La Corte europea dei diritti dell'uomo, con sentenza pronunciata il 2 giugno 2015, causa Hlynsdottir contro Islanda, ha accolto il ricorso promosso da una giornalista islandese che era stata condannata per diffamazione a seguito della pubblicazione di un articolo relativo al procedimento penale in corso nei confronti di un uomo accusato di traffico di droga, poi assolto.
In particolare, è stata riscontrata, in capo alla Repubblica islandese, l'integrazione di una violazione dell'articolo 10 della Convenzione dei diritti dell'uomo sulla libertà di espressione.
Nell'articolo incriminato, la giornalista aveva riportato dei passi dell'atto di accusa senza, tuttavia, fare esplicito riferimento a tale documento.
Secondo la Corte, non era dimostrato che la ricorrente avesse agito in mala fede o comunque in modo incoerente rispetto alla diligenza richiesta ad un giornalista di fronte ad una segnalazione concernente una questione di interesse pubblico.

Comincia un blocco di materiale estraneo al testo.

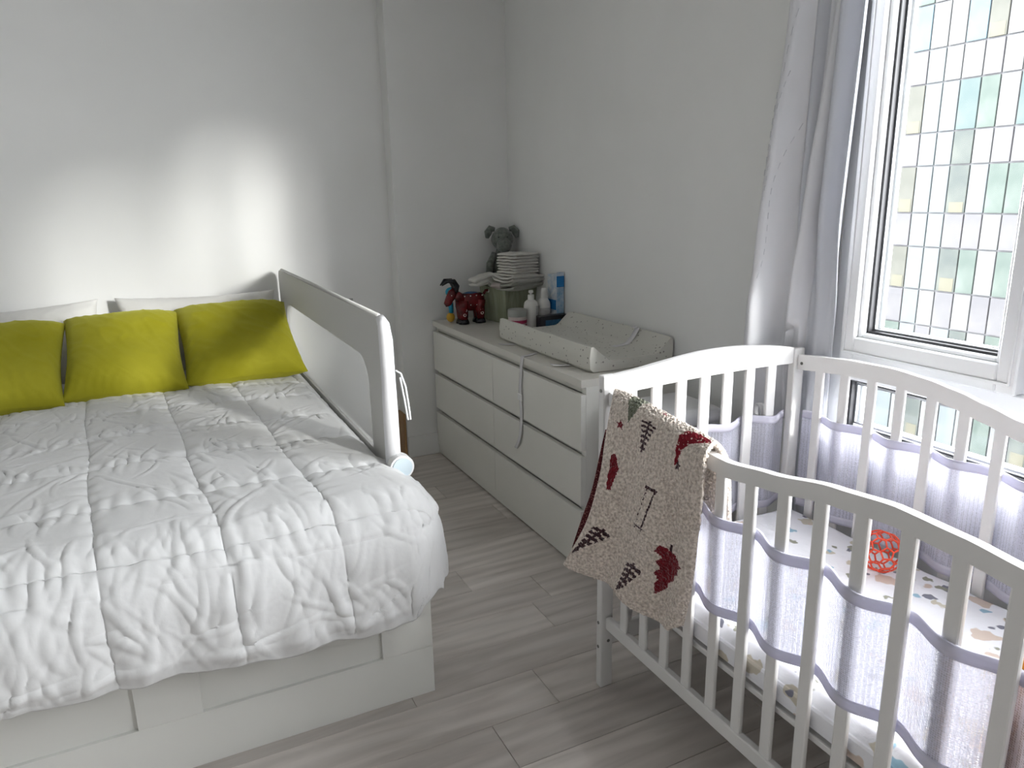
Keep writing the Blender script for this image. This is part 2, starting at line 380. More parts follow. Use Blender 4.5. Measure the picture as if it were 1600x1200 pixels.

Nel dettaglio, la Corte europea ha ritenuto che la decisione di condanna in capo alla giornalista costituisse una "ingerenza di un'autorità pubblica" con il diritto della ricorrente alla libertà di espressione, per come garantito nel primo comma dell'articolo 10 citato.
E nel caso di specie, i motivi invocati dallo Stato convenuto, anche se rilevanti, non erano sufficienti a dimostrare che l'ingerenza denunciata fosse "necessaria”, non essendovi alcun ragionevole rapporto di proporzionalità tra il diritto della ricorrente alla libertà di espressione e gli obiettivi legittimi perseguiti.